Sometimes I hate him so much. That makes it so much worse than when he was just drunk. He probably had the girls all over him since he was so happy and tingly. And how many of his friends knew (because it is impossible for him to hide it) and didn’t tell me. I want to call his fat pig of a friend and tell HIM all the things that his wife hides from him. The difference is, I don’t feel guilty hiding it from him because he is a big @sshole and deserves to be made to look like an idiot. HIS wife wasn’t “allowed” to smoke cigarettes at her bachelorette party, but its ok for my husband to take illegal drugs that screw with your serotonin regulating functions at his. Find the logic in that. Sometimes I just feel like I hate everyone (because not many people understand I mean) and will never be happy again. We just bought a house, have an awesome little son, and I don’t even feel happy. I am blah at best.

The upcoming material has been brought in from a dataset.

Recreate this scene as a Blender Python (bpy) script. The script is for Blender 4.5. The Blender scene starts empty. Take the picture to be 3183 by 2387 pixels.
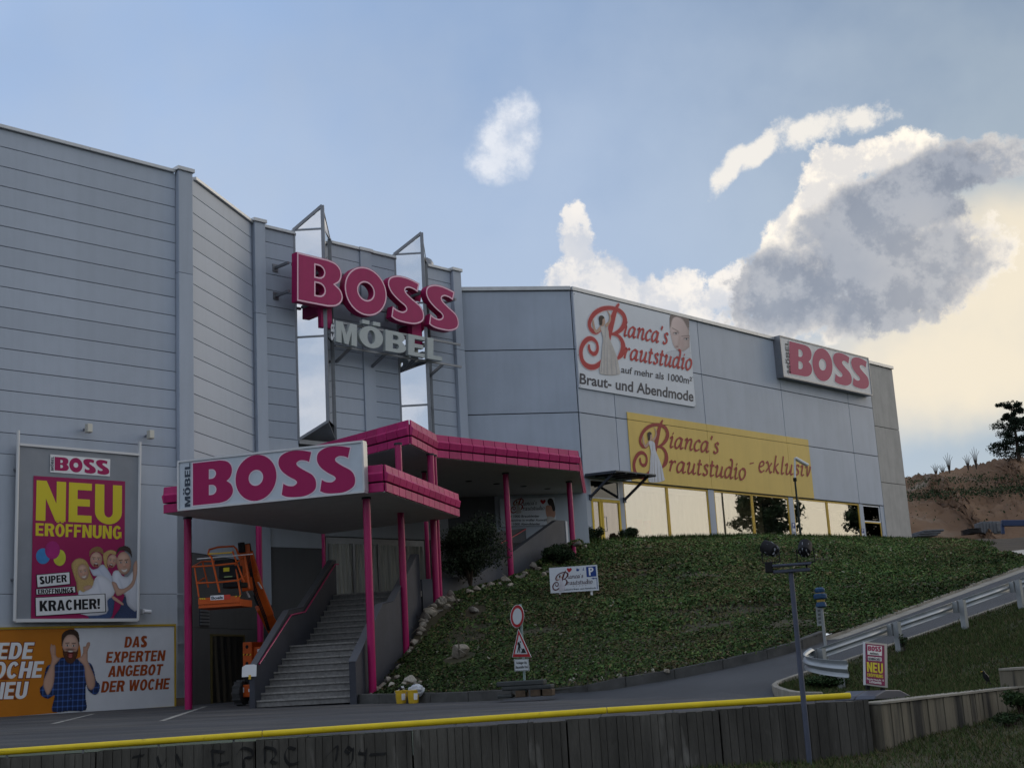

He gets mad/angry with me for still being upset and continuing to “punish” him. Meanwhile I am the one with the broken heart here. Every day is unpredictable. One day I feel fine but then something will trigger an image of him all messed up while some girl rubs her @ss in his face. It ruins almost every happy moment.
I forgot to tell you that he came home with welts from when the strippers were whipping him. He didn’t talk to me for like 48 hours because he was too hung over and probably afraid to call me. Just talking about it makes me want to go wake him up and yell at him right now.
There are so many great things that he does for me, and he really is a sweet guy. Today he sent me flowers. But I would rather not have had to feel this way in the first place and then subsequently get them. He gives them to me as an “I’m sorry.” I just can’t get over the betrayed feeling I have. Last week I had this dream that I had three of my male friends videotape me stripping for them and giving them lap dances. Then we all gave him the finger and laughed. The topper is that we left the video on the living room table in my house as if it were a gift for my husband to watch on our one-year wedding anniversary. I want to do it so bad just to watch him get angry and punch something or cry. Every time he looks at me I want him to see my sweet wifey face smiling as some guy gets off on my naked body. I want him to feel nauseous and upset all the time too.
Every time he touches me I think, “These are the hands that gripped on some stripper’s ass.” Or when he smiles at me I think, “Well, I bet he was smiling bigger than that for his friends when some dumb whore’s tits touched his face.” I’ll bet he was acting like a big pig to show off. I don’t want him to ever touch me again most of the time.
I am so afraid that things will never be the same again. I still love him, but I don’t respect him or trust him anymore. Two major screw-ups like that in one month? Even when he saw how bad he hurt me the first bachelor party he blew it again? And what if he goes out again with the same guys? The majority of them are total loser-white trash types. I won’t believe him anymore. Now I know better.
WOW, sorry about the rambling. What would you do? We have only been married two months and I feel like we need to go to marriage counseling! He will just flip out and tell me to get over it because he is always so good to me and I do nothing but try to make him feel like a piece of sh!t.
I want to hurt him the way that he has hurt me. I feel like I am going to end up doing something I regret just to spite him. We definitely need help. I know he is sorry but what the f*ck. How do I get over this? I totally feel like he cheated on me and I want to get even now.